Everybody Wants Common Prosperity and Real Estate Only Goes Up in China
When you understand the real estate motivations of the common people seeking ‘common prosperity’ you understand why young people are ‘laying flat’. It’s such a scam of a lifetime of labor it’s unbelievable and shocking in its level of corruption. This is a system flawed with problematic incentives of how capital is spent (and wasted) due to the illusion of never-ending growth (basically a lie the State tells its people).
There’s a 28% chance China will have a housing crisis in 2022 that will impact Global GDP in a significant way. Evergrande Group is just the tip of the iceberg. China is a story of the desperation of the masses for a common prosperity and a State willing to go to great lengths to pretend it’s possible for everyone.
Ultimately when people feel they have no choice, as if real estate were the only way out of generations of poverty, the system is a house-ownership trap.
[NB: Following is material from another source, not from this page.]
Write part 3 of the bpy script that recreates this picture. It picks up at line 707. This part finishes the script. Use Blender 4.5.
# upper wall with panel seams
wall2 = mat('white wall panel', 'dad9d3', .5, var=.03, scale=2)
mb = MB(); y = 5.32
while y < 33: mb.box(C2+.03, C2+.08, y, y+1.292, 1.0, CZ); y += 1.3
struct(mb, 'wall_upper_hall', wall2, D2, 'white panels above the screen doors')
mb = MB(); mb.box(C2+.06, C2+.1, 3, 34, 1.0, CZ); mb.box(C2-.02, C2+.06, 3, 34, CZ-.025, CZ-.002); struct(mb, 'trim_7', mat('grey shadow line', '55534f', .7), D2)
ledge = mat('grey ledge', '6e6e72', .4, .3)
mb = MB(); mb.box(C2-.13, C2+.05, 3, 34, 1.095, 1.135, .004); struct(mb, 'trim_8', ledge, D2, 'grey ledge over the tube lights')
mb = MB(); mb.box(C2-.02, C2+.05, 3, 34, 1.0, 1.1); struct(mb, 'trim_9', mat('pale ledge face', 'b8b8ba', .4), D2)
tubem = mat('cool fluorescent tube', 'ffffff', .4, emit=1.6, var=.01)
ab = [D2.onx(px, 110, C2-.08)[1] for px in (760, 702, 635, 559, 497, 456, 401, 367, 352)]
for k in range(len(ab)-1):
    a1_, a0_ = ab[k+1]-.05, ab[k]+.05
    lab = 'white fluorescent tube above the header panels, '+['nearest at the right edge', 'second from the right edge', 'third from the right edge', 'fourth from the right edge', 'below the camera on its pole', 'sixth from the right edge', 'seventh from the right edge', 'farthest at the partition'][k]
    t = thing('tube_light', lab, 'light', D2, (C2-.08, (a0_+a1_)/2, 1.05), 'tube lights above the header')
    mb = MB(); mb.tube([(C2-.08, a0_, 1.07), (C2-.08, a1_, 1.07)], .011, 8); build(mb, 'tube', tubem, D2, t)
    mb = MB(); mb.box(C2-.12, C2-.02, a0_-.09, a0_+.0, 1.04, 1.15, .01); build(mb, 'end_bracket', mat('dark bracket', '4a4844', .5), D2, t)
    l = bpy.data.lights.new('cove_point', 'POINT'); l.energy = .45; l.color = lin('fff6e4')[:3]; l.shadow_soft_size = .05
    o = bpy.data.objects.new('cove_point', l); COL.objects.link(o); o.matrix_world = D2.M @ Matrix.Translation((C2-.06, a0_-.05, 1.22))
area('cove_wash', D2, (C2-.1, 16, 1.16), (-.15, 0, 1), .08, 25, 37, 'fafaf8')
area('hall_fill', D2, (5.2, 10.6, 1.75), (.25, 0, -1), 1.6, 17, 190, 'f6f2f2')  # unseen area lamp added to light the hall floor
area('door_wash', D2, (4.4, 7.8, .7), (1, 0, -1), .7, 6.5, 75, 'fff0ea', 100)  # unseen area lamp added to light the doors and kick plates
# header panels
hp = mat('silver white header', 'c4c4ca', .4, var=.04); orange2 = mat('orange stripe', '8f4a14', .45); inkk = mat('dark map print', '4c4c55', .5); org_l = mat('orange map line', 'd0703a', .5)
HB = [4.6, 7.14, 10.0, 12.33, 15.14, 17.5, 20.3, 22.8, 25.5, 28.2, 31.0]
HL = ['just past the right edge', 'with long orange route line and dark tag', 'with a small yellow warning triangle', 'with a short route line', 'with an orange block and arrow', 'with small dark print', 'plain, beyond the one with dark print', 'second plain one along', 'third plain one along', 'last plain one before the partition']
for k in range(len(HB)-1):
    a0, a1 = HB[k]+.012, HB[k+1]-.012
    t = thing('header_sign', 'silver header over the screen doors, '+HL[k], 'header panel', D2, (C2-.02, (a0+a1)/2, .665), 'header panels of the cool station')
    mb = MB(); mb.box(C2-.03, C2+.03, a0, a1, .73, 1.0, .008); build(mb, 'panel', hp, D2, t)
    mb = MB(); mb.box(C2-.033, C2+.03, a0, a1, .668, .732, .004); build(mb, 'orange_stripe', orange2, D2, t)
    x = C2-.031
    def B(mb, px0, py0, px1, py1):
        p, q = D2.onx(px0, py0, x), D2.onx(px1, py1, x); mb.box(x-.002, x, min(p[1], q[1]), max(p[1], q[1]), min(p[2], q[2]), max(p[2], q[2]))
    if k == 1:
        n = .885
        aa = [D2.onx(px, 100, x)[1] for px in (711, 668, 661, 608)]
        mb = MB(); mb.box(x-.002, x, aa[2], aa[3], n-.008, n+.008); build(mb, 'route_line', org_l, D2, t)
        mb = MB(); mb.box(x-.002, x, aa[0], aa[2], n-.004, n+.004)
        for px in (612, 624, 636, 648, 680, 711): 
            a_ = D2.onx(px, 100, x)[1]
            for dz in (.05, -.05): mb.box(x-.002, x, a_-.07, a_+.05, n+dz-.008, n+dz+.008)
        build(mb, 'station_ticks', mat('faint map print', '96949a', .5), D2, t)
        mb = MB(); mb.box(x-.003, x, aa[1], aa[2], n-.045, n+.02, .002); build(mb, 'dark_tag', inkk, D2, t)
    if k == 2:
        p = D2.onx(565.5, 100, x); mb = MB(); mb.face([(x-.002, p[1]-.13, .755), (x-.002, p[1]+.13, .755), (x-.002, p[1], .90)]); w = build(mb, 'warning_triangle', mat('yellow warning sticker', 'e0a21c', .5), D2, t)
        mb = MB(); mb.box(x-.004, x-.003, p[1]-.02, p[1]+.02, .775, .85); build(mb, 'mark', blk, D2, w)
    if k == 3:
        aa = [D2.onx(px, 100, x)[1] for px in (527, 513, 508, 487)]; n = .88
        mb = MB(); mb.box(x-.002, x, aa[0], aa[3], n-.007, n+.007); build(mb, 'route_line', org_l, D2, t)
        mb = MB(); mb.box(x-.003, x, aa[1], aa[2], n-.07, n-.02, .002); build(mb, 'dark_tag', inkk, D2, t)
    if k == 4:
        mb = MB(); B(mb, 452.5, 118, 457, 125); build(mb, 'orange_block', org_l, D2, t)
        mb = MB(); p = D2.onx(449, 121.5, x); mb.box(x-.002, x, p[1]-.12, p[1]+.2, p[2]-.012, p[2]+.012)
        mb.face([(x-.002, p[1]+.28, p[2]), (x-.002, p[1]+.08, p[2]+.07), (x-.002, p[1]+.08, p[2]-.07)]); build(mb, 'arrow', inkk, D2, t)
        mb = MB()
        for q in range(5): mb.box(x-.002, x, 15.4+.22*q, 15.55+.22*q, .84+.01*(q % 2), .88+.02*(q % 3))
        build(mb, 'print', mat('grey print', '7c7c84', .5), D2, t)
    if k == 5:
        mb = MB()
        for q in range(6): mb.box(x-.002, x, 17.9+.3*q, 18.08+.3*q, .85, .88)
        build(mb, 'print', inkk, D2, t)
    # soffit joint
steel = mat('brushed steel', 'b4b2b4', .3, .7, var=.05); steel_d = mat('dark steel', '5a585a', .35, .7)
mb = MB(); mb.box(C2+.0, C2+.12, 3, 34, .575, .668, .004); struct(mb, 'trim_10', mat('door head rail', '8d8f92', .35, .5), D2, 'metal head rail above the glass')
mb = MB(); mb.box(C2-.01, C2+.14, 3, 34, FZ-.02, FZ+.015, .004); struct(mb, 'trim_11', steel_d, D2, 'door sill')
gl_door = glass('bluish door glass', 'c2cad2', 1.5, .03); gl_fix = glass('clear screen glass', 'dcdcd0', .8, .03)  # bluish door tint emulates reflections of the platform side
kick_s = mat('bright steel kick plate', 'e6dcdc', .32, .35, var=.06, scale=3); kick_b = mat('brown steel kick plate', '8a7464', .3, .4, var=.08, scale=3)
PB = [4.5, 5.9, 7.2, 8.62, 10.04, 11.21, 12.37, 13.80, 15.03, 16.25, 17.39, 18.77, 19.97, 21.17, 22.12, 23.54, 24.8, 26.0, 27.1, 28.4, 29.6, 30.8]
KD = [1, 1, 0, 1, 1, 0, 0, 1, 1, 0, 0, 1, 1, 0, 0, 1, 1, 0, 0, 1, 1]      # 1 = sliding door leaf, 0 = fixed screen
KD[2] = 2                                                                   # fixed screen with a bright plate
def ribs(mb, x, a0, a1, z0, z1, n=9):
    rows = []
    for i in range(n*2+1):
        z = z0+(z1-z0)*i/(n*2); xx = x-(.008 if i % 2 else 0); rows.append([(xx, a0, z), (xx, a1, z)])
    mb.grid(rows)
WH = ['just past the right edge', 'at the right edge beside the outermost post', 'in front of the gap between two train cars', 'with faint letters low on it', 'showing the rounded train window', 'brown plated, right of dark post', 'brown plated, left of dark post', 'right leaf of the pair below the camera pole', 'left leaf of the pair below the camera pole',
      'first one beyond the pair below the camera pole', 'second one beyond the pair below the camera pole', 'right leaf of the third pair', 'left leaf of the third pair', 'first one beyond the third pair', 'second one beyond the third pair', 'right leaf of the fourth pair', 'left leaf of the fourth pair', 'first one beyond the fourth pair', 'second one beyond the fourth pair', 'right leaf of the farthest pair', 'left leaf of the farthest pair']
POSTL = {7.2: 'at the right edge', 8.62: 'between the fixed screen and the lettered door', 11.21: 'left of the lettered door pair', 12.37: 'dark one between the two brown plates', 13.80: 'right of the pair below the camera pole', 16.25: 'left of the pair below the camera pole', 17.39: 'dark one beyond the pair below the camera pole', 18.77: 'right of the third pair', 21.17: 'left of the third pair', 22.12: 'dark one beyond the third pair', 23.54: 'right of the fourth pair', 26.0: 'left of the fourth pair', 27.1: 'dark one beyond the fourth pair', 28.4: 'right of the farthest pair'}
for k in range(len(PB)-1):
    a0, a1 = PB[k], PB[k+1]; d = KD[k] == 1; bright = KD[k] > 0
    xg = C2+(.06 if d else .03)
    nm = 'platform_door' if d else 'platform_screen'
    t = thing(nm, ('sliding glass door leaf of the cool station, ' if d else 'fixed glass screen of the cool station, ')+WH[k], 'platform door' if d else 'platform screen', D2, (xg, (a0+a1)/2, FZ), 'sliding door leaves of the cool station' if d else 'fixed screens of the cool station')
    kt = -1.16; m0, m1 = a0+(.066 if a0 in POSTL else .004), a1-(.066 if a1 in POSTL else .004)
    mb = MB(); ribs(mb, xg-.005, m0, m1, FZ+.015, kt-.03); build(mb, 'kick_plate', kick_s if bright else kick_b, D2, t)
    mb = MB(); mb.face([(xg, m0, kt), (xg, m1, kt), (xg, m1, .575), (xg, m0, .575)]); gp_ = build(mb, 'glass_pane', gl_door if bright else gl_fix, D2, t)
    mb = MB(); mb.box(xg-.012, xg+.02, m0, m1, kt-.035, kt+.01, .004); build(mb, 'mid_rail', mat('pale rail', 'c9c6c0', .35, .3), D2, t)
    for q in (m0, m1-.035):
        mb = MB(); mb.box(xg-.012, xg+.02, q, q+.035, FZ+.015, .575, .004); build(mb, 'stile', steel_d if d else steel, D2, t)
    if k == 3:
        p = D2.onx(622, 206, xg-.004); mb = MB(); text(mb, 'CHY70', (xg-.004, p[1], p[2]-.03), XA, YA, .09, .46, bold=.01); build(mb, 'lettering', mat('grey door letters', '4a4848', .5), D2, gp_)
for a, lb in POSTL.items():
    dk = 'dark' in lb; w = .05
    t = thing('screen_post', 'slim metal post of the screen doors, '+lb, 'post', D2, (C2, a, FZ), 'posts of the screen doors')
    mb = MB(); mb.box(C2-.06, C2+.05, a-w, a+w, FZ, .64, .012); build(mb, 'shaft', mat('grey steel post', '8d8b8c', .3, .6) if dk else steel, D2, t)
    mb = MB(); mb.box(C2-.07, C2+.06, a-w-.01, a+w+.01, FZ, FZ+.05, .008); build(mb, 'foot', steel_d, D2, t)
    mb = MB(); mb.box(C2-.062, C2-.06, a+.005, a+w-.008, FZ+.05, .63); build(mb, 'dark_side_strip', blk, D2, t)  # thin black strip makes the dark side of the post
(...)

The problem in China is the scale of this illusion with migration slowing down and a fertility crisis looming. Like so many things in China, if you didn’t get in early, you are sort of screwed.
For Evergrande, the situation is escalating dangerously in August 2021. Evergrande was founded in the late 1990s as a real estate developer. So in the last several years, the company has climbed into the ranks of Fortune’s Global 500 list and expanded into industries such as film and entertainment, life insurance and spring water. Evergrande backs Guangzhou’s soccer team.
The State-backed company is also getting a bit silly in its ambitions. The conglomerate’s unit for new energy autos — which includes electric cars — has announced ambitious annual production goals of 1 million vehicles by 2025 and 5 million by 2035. Evergrande’s future is likely doomed, if not tarnished badly. If GenZ are laying flat, what will they do if China’s housing investments collapse and are worth nothing? How will they ever be able to trust their Government and its system again?
China’s population will be dramatically lower in the future and it will be full of ghost cities of empty castles in the sky. Oh, the faithful to the cult of real-estate scam. You can extinguish religions and cults, but what if the Chinese State is just another kind of belief system? Ever grand, until it’s not. These are dangerous times for China’s economy and demographic implosion impacting its consumer spend that appears inevitable in the years and decades ahead. This means global GDP growth won’t be great in certain patches of the 21st century.